Quoting Konrad Dybcio (2023-10-19 04:22:33)
On 10/19/23 02:16, Stephen Boyd wrote:
Quoting Konrad Dybcio (2023-09-15 05:19:56)
On 14.09.2023 08:59, Kathiravan Thirumoorthy wrote:
GPLL, NSS crypto PLL clock rates are fixed and shouldn't be scaled based on the request from dependent clocks. Doing so will result in the unexpected behaviour. So drop the CLK_SET_RATE_PARENT flag from the PLL clocks.
Cc: stable@vger.kernel.org Fixes: b8e7e519625f ("clk: qcom: ipq8074: add remaining PLL’s") Signed-off-by: Kathiravan Thirumoorthy quic_kathirav@quicinc.com
Stephen, do you think there should be some sort of error or at least warning thrown when SET_RATE_PARENT is used with RO ops?
Sure? How would that be implemented?
drivers/clk/clk.c : static void clk_change_rate()
if (!skip_set_rate && core->ops->set_rate) core->ops->set_rate(core->hw, core->new_rate, best_parent_rate);
->
if (!skip_set_rate) { if (core->ops->set_rate) core->ops->set_rate(core->hw, core->new_rate, best_parent_rate); else pr_err("bad idea"); }
CLK_SET_RATE_PARENT means that "calling clk_set_rate() on this clk will propagate up to the parent". Changing the rate of the parent could change the rate of this clk to be the same frequency as the parent if this clk doesn't have a set_rate clk op, or it could be that this clk has a fixed divider so during the determine_rate() callback it calculated what rate the parent should be to achieve the requested rate in clk_set_rate().
It really matters what determine_rate() returns for a clk and if after changing rates that rate is actually achieved. I suppose if the determine_rate() callback returns some rate, and then we recalc rates and notice that the rate determined earlier doesn't match we're concerned.
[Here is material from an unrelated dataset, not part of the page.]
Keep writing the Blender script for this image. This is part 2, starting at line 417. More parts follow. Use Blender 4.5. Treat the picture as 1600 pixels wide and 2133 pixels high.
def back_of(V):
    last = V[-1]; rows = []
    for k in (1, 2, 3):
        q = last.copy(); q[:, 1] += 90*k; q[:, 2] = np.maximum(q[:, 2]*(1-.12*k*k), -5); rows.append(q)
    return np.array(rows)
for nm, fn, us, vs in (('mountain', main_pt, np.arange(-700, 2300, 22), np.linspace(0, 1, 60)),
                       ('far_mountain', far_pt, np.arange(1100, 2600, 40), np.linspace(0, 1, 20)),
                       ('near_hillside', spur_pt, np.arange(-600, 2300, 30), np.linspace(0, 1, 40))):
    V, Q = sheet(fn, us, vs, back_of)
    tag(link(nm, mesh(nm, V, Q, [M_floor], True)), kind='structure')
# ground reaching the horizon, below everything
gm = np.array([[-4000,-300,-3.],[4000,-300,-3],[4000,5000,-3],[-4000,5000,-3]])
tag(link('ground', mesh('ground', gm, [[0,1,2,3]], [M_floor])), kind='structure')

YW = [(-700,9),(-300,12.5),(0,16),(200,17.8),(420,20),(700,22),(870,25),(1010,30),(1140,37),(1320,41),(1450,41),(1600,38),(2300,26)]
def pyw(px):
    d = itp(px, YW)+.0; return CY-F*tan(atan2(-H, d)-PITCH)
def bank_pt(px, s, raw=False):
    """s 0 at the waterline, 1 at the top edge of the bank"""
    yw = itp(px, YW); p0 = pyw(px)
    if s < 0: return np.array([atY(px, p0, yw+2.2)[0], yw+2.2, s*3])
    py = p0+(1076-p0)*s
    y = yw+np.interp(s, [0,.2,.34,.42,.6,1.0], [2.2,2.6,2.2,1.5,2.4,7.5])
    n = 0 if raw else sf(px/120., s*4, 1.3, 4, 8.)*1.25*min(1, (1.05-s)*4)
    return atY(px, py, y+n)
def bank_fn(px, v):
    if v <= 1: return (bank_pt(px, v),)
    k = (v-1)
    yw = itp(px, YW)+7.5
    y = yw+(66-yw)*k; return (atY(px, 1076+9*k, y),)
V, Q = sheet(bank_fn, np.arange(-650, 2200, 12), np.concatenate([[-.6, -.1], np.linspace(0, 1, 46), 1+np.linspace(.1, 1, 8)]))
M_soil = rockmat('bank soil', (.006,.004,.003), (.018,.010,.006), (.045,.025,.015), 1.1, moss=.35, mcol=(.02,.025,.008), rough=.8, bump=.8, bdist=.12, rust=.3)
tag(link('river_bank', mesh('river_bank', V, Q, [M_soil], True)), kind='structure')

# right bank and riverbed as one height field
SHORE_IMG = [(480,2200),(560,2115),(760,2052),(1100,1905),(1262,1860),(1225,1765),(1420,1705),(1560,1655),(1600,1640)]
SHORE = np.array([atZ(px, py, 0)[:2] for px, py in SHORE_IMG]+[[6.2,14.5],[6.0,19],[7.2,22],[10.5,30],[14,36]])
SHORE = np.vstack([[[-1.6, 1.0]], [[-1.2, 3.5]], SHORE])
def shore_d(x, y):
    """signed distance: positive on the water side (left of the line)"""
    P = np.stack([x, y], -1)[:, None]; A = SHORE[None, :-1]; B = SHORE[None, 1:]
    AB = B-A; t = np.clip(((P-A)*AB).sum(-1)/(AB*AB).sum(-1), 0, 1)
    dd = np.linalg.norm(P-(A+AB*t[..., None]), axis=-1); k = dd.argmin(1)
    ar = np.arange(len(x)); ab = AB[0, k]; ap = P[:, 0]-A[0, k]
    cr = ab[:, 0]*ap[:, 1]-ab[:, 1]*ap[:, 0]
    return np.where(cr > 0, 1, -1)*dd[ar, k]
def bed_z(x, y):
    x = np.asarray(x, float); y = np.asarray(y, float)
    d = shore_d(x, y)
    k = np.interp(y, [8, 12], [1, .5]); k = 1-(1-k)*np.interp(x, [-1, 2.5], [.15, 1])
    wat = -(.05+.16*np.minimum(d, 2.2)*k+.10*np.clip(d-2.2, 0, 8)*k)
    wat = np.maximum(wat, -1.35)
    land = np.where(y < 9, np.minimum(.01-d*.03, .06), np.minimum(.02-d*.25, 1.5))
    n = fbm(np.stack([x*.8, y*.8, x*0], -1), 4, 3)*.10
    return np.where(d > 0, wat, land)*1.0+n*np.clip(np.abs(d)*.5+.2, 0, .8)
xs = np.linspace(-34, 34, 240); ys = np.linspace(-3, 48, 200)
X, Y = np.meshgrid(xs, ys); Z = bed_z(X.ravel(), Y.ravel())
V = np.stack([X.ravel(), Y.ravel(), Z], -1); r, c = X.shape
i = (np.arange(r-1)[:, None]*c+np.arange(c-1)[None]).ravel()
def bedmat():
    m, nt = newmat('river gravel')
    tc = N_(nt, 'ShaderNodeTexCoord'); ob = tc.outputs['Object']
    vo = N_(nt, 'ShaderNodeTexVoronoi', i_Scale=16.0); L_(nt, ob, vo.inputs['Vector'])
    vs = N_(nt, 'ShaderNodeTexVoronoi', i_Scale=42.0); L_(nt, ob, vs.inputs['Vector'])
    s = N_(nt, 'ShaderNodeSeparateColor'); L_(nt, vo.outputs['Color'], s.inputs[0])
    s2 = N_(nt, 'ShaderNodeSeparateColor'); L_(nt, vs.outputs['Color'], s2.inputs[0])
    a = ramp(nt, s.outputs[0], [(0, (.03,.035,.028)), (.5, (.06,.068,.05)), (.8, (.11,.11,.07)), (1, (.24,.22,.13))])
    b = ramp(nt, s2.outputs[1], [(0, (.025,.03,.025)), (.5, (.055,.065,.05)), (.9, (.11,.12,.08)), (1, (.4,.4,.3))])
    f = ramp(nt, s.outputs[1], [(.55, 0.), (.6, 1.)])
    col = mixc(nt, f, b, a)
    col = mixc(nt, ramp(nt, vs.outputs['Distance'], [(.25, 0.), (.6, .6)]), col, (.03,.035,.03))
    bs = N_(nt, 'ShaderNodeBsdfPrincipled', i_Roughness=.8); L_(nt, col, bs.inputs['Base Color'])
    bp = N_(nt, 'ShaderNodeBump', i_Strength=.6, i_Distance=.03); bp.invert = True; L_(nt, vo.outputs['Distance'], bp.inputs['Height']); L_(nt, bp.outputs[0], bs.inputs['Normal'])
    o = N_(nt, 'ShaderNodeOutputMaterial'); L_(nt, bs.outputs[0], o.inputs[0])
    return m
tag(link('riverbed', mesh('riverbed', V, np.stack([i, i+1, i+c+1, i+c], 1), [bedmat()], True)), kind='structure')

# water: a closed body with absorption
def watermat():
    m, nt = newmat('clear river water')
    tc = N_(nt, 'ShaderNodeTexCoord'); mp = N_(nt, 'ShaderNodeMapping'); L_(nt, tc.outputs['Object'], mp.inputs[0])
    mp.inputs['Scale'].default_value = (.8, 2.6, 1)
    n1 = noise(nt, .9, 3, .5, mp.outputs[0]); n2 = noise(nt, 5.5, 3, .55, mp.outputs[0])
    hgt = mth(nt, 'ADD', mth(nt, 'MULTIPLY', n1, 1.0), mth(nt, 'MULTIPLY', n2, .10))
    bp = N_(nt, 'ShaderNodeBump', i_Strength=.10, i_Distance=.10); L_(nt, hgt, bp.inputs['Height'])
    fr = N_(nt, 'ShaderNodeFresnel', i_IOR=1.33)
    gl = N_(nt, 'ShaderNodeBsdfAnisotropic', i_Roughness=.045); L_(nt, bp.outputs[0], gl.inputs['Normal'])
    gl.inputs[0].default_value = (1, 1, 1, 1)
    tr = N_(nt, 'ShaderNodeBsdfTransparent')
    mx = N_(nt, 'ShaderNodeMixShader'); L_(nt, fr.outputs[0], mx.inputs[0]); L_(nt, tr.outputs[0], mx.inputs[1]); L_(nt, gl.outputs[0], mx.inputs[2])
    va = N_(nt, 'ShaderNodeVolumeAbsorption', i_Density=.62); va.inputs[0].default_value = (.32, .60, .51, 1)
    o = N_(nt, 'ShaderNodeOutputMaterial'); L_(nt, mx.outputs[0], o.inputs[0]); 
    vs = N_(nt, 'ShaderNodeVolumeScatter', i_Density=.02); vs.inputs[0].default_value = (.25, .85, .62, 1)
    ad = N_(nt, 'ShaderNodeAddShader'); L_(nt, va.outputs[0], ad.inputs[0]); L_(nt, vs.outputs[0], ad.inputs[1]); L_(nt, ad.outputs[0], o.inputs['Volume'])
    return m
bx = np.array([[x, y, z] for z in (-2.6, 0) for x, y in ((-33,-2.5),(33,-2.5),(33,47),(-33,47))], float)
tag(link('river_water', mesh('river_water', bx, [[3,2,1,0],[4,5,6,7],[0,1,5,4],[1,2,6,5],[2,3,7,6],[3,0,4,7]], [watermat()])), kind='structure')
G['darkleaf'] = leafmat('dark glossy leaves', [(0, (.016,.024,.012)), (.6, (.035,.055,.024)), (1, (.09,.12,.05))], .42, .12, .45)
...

So far in the last decade we've never cared about this though and I'm hesitant to start adding that check. I believe some qcom clk drivers take a shortcut and round the rate in frequency tables so whatever is returned in determine_rate() doesn't match what recalc_rate() calculates.
It would be interesting to get rid of the CLK_SET_RATE_PARENT check in clk_calc_new_rates() and simply always call clk_calc_new_rates() on the parent if the parent->rate doesn't match what determine_rate thought it should be. The framework currently calls the rounding clk op for a clk and gets back the parent rate that the clk requires to achieve that rate and then it blindly trusts that the parent rate is going to be achieved. If the CLK_SET_RATE_PARENT flag is set it calls clk_calc_new_rates() recursively on the parent, but then it doesn't check that the parent rate is what was requested. That's mostly there to figure out if the parent also needs to change rate, i.e. calculating the 'top' clk in a rate change. Note that this also calls determine_rate again on the parent, once from the child clk's determine_rate clk op and once from the framework.
I wouldn't be surprised if some driver is relying on this behavior where the rate isn't checked after being set. Maybe when we extend struct clk_rate_request to have a linked list that allows a clk to build up a chain of rate requests we can also enforce more things like matching rates on recalc. Then any drivers that are relying on this behavior will have to opt in to a different method of changing rates and notice that things aren't working.